>> Start Information provided
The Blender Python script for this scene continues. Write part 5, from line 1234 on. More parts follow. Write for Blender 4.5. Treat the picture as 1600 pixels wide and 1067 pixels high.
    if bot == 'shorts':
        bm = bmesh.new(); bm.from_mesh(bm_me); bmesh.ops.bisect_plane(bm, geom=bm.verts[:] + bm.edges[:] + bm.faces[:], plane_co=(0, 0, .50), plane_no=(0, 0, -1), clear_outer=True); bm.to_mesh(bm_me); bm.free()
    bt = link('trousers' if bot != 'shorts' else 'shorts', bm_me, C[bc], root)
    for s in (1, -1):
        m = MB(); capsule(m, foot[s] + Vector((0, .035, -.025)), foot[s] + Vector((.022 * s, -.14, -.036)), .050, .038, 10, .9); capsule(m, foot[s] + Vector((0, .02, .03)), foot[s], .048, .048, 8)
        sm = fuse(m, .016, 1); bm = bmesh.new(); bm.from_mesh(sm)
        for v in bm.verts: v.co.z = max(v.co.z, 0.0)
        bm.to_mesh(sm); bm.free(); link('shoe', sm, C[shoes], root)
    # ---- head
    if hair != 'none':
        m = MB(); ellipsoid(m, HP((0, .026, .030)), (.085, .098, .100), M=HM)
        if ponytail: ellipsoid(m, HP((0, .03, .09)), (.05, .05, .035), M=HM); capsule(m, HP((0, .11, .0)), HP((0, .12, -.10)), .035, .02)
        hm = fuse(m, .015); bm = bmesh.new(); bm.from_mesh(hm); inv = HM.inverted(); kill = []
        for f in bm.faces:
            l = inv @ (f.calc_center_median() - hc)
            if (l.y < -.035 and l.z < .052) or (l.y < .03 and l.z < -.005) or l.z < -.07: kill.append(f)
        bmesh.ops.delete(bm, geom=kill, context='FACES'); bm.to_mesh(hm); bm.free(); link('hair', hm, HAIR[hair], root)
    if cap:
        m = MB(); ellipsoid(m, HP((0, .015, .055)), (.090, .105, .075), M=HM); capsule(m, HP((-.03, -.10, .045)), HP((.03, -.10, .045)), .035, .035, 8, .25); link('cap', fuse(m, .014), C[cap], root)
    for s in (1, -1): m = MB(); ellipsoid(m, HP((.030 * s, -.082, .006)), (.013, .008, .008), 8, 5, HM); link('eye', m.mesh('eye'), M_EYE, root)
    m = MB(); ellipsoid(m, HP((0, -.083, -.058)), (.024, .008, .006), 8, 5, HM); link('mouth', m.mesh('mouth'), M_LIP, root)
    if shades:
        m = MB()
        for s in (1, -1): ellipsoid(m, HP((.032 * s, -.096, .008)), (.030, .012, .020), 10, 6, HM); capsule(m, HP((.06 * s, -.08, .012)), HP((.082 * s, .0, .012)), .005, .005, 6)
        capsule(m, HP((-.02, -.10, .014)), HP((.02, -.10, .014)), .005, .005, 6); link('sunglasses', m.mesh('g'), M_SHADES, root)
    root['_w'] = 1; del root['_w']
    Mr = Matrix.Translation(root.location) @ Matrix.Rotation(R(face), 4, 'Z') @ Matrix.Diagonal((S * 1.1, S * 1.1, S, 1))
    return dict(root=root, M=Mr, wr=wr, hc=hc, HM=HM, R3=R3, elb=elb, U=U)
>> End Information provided
Work to do - Quote each line of the data above exactly as written.

Response below -
The Blender Python script for this scene continues. Write part 5, from line 1234 on. More parts follow. Write for Blender 4.5. Treat the picture as 1600 pixels wide and 1067 pixels high.
    if bot == 'shorts':
        bm = bmesh.new(); bm.from_mesh(bm_me); bmesh.ops.bisect_plane(bm, geom=bm.verts[:] + bm.edges[:] + bm.faces[:], plane_co=(0, 0, .50), plane_no=(0, 0, -1), clear_outer=True); bm.to_mesh(bm_me); bm.free()
    bt = link('trousers' if bot != 'shorts' else 'shorts', bm_me, C[bc], root)
    for s in (1, -1):
        m = MB(); capsule(m, foot[s] + Vector((0, .035, -.025)), foot[s] + Vector((.022 * s, -.14, -.036)), .050, .038, 10, .9); capsule(m, foot[s] + Vector((0, .02, .03)), foot[s], .048, .048, 8)
        sm = fuse(m, .016, 1); bm = bmesh.new(); bm.from_mesh(sm)
        for v in bm.verts: v.co.z = max(v.co.z, 0.0)
        bm.to_mesh(sm); bm.free(); link('shoe', sm, C[shoes], root)
    # ---- head
    if hair != 'none':
        m = MB(); ellipsoid(m, HP((0, .026, .030)), (.085, .098, .100), M=HM)
        if ponytail: ellipsoid(m, HP((0, .03, .09)), (.05, .05, .035), M=HM); capsule(m, HP((0, .11, .0)), HP((0, .12, -.10)), .035, .02)
        hm = fuse(m, .015); bm = bmesh.new(); bm.from_mesh(hm); inv = HM.inverted(); kill = []
        for f in bm.faces:
            l = inv @ (f.calc_center_median() - hc)
            if (l.y < -.035 and l.z < .052) or (l.y < .03 and l.z < -.005) or l.z < -.07: kill.append(f)
        bmesh.ops.delete(bm, geom=kill, context='FACES'); bm.to_mesh(hm); bm.free(); link('hair', hm, HAIR[hair], root)
    if cap:
        m = MB(); ellipsoid(m, HP((0, .015, .055)), (.090, .105, .075), M=HM); capsule(m, HP((-.03, -.10, .045)), HP((.03, -.10, .045)), .035, .035, 8, .25); link('cap', fuse(m, .014), C[cap], root)
    for s in (1, -1): m = MB(); ellipsoid(m, HP((.030 * s, -.082, .006)), (.013, .008, .008), 8, 5, HM); link('eye', m.mesh('eye'), M_EYE, root)
    m = MB(); ellipsoid(m, HP((0, -.083, -.058)), (.024, .008, .006), 8, 5, HM); link('mouth', m.mesh('mouth'), M_LIP, root)
    if shades:
        m = MB()
        for s in (1, -1): ellipsoid(m, HP((.032 * s, -.096, .008)), (.030, .012, .020), 10, 6, HM); capsule(m, HP((.06 * s, -.08, .012)), HP((.082 * s, .0, .012)), .005, .005, 6)
        capsule(m, HP((-.02, -.10, .014)), HP((.02, -.10, .014)), .005, .005, 6); link('sunglasses', m.mesh('g'), M_SHADES, root)
    root['_w'] = 1; del root['_w']
    Mr = Matrix.Translation(root.location) @ Matrix.Rotation(R(face), 4, 'Z') @ Matrix.Diagonal((S * 1.1, S * 1.1, S, 1))
    return dict(root=root, M=Mr, wr=wr, hc=hc, HM=HM, R3=R3, elb=elb, U=U)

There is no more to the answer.